Don’t miss the latest developments in business and finance.

Japanese women are dropping marriage, but cultural norms fail to catch up

Not so long ago, Japanese women who remained unmarried after the age of 25 were referred to as "Christmas cake," a slur comparing them to old holiday pastries that cannot be sold after December 25

Japanese women
Motoko Rich | NYT
5 min read Last Updated : Aug 03 2019 | 7:56 PM IST
The bride wore a birthday cake of a dress, with a scalloped-edge bodice and a large hoop skirt. A veil sprouted from her black bob. Moments before the wedding began, she stood quietly on a staircase, waiting to descend to the ceremony.
 
“Wow,” she thought. “I’m really doing this.”
 
This was no conventional wedding to join two people in matrimony.
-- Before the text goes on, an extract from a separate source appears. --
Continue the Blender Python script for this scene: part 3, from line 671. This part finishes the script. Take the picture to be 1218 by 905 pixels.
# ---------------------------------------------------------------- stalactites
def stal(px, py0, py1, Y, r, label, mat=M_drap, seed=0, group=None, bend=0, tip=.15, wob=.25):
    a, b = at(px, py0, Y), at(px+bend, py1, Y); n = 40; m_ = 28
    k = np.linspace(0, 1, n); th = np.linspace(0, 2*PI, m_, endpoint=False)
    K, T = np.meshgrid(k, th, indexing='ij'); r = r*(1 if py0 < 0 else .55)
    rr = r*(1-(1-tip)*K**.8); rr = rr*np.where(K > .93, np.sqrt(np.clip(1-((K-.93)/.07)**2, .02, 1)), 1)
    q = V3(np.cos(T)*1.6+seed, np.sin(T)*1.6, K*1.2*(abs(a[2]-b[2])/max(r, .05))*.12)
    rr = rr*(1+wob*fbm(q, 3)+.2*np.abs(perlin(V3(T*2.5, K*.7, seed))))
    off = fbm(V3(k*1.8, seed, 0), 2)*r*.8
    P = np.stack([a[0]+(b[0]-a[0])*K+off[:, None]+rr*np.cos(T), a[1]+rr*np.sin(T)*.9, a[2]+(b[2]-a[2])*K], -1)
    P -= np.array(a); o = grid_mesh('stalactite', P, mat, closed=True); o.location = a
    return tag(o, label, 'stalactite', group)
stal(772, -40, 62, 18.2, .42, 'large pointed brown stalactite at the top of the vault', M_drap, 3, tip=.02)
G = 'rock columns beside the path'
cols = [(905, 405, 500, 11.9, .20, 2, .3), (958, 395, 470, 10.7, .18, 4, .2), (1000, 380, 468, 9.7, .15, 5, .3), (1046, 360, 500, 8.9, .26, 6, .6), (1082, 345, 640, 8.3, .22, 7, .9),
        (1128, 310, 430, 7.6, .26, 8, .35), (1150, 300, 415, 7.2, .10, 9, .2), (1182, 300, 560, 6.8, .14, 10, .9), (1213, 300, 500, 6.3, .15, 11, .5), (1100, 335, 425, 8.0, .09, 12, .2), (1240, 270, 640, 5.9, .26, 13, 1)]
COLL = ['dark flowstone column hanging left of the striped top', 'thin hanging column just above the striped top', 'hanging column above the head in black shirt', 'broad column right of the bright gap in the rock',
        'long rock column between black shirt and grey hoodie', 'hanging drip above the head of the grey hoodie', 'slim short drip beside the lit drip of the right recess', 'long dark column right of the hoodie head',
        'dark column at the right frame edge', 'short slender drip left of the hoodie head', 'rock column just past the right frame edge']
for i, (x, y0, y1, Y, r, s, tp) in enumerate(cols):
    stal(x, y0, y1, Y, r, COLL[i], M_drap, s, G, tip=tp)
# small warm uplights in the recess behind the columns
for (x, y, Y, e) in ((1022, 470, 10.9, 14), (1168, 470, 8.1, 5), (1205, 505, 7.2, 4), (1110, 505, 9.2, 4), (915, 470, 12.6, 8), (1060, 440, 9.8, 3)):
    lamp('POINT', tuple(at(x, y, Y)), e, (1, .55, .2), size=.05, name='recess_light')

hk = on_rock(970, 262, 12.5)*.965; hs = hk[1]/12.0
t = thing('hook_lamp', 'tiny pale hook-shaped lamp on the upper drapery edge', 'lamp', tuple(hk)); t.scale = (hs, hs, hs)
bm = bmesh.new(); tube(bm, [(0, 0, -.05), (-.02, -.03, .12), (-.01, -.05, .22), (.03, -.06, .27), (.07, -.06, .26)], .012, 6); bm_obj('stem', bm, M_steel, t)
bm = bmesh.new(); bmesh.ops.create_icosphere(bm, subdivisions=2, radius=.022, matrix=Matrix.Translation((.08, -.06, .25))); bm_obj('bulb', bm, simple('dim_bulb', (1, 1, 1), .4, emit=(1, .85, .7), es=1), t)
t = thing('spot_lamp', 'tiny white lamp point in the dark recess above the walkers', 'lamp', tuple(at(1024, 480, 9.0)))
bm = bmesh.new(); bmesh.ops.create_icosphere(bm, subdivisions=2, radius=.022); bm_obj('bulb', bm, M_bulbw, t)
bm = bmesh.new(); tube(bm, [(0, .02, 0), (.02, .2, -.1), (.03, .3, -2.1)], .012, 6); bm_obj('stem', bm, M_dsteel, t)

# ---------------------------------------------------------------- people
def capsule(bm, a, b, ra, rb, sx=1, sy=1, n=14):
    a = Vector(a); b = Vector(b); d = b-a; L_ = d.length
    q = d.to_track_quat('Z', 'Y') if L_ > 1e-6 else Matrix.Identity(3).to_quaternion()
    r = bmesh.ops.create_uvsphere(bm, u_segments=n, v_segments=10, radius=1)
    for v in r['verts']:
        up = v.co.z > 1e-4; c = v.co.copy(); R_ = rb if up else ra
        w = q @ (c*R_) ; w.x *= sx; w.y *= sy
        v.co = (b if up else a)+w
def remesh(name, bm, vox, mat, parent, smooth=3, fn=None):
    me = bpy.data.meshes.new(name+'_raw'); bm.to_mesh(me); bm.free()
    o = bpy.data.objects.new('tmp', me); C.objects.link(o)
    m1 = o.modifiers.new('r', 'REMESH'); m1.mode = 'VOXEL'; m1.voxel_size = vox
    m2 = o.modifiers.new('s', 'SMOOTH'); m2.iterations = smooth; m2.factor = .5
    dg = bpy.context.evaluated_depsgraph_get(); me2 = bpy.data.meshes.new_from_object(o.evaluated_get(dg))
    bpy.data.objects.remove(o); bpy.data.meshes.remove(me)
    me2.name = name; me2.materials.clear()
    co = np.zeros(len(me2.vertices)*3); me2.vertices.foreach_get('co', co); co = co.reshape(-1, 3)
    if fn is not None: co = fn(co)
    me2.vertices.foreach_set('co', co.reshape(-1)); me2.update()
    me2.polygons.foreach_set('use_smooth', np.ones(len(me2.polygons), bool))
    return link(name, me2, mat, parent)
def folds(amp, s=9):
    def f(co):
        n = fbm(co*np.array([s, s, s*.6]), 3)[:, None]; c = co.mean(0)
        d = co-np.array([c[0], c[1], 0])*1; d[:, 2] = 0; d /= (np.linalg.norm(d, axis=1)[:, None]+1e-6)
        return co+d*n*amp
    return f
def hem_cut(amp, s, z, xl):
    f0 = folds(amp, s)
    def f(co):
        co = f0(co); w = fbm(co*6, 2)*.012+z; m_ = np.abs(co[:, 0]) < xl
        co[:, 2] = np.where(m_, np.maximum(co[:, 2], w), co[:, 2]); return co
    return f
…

Instead, a group of nearly 30 friends gathered in a banquet room in one of Tokyo’s most fashionable districts last year to witness Sanae Hanaoka, 31, as she performed a public declaration of her love — for her single self.
 
“I wanted to figure out how to live on my own,” Hanaoka told the group, standing alone on a stage as she thanked them for attending her solo wedding. “I want to rely on my own strength.”
 
Not so long ago, Japanese women who remained unmarried after the age of 25 were referred to as “Christmas cake,” a slur comparing them to old holiday pastries that cannot be sold after December 25.
 
Today, such outright insults have faded as a growing number of Japanese women are postponing or forgoing marriage, rejecting the traditional path that leads to what many now regard as a life of domestic drudgery.
 
The percentage of women who work in Japan is higher than ever, yet cultural norms have not caught up: Japanese wives and mothers are still typically expected to bear the brunt of the housework, child care and help for their aging relatives, a factor that stymies many of their careers.
 
Fed up with the double standard, Japanese women are increasingly opting out of marriage altogether, focusing on their work and newfound freedoms, but also alarming politicians preoccupied with trying to reverse Japan’s declining population.
 
As recently as the mid-1990s, only one in 20 women in Japan had never been married by the time they turned 50, according to government census figures. But by 2015, the most recent year for which statistics are available, that had changed drastically, with one in seven women remaining unmarried by that age.
 
And for women aged 35 to 39, the percentage was even higher: Nearly a quarter had never been married, compared with only about 10 percent two decades earlier.
 
The change is so striking that a growing number of businesses now cater to singles, and to single women in particular. There are single karaoke salons featuring women-only zones, restaurants designed for solo diners, and apartment complexes that target women looking to buy or rent homes on their own. Travel companies book tours for single women, and photo studios offer sessions in which women can don wedding dresses and pose for solo bridal portraits.
 
“I thought, ‘If I get married, I will just have to do more housework,’” said Kayoko Masuda, 49, a single cartoonist who stopped by to croon in private at a One Kara solo karaoke salon in Tokyo. A separate section is cordoned off for women, behind sliding doors marked “Ladies Only.”
 
Last year, the number of couples getting married hit the lowest level since the end of World War II, according to government estimates. It was the sixth straight year of decline in the nation’s marriage rate, which is falling at a much faster clip than the drop in Japan’s population over all.
 
Not surprisingly, the number of births in Japan — a country where few people have children out of wedlock — is also tumbling. Last year, the number of babies born in the country fell to the lowest level since at least 1899, when record-keeping began.
 
Local governments, eager to encourage marriage and raise fertility, have started campaigns to bring couples together. “We are working on fostering a mind for marriage,” reads an ad for matchmaking tours and seminars for singles sponsored by the Tokyo Metropolitan Government.
 
But for more and more Japanese women — who have traditionally been circumscribed by their relationships with men, children and other family members — singlehood represents a form of liberation.
 
“When they marry, they have to give up so many things,” said Mari Miura, a professor of political science at Sophia University in Tokyo, “so many freedoms and so much independence.”
 
The shift is tied to the changing Japanese work force. Close to 70 percent of women aged 15 to 64 now have jobs — a record. But their careers are often held back by a relentless tide of domestic burdens, like filling out the meticulous daily logs required by their children’s day-care centres, preparing the intricate meals often expected of Japanese women, supervising and signing off on homework from school and after school tutoring sessions, or hanging rounds of laundry — because few households have electric dryers.